The pullout, the newspaper said, will not include certain settlement blocs but Israel will offer Israeli territory to the Palestinians in compensation.

The proposal further envisages the Palestinians having their capital in East Jerusalem and recognising Israel as the nation state of the Jewish people. It will not include any right of return for Palestinian refugees to Israel.

Palestinians under President Mahmoud Abbas in limited self-ruled areas of the West Bank seek a state covering the entire territory and the Gaza Strip with East Jerusalem as their capital. Israel pulled settlers out of Gaza in 2005 but Hamas Islamists sworn to Israel’s destruction now rule the enclave.

Israel has insisted on a long-term security presence in the Jordan Valley — forming the West Bank’s eastern border — under any peace deal, a position rejected by Palestinian leaders.

The future of settlers on land Israel captured in the 1967 Middle East war was the core of the Netanyahu-Bennett flareup.

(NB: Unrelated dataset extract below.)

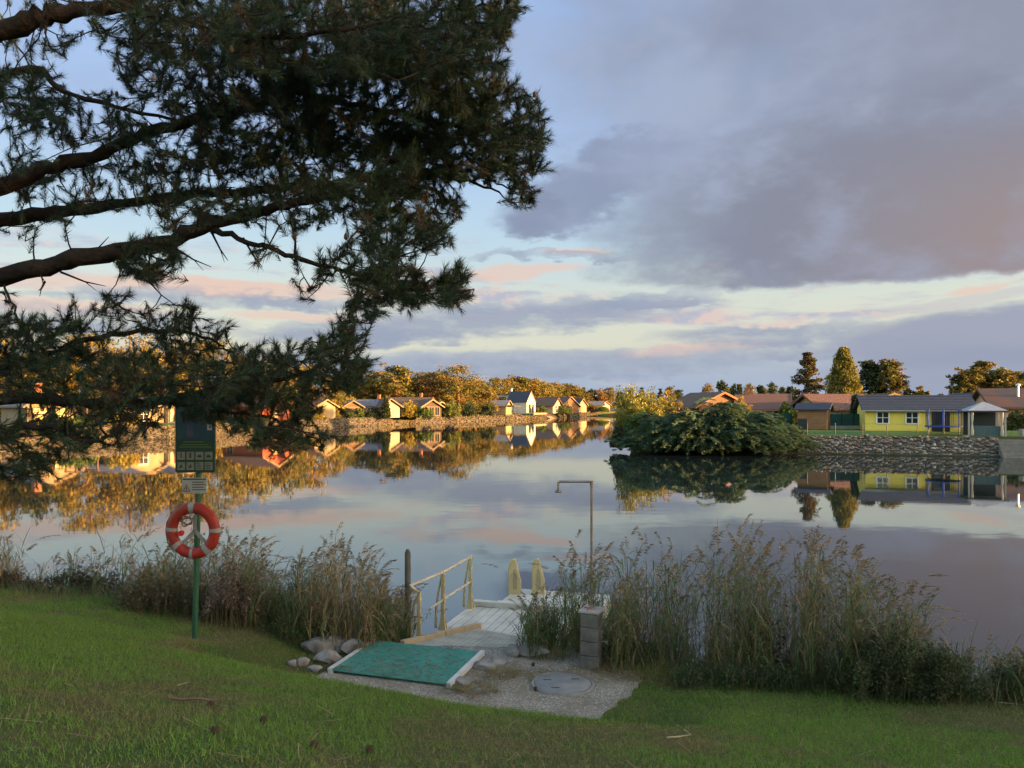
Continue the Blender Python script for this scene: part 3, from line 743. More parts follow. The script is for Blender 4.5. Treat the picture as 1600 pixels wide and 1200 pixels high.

On Saturday, an unidentified Netanyahu aide said the Israeli leader would insist Jewish settlers have a right to remain under Palestinian rule in any future peace deal.

It was, political sources later conceded, a calculated attempt to portray Palestinian President Mahmoud Abbas as a naysayer unwilling to accept the notion of a Jewish minority in his country — while Netanyahu had an Arab minority in his own.

The exercise backfired, however, when attention shifted to Bennett’s angry reaction on Facebook, where he demanded Netanyahu “immediately refute this dangerous proposal”.

Bad blood between Bennett, who once served as a senior Netanyahu aide, is nothing new. The main opposition Labour Party has said it would be prepared to replace Jewish Home in the coalition to prevent its collapse over peace issues.

The coalition controls 68 of parliament’s 120 seats, of which Jewish Home holds 12 and Labour 15.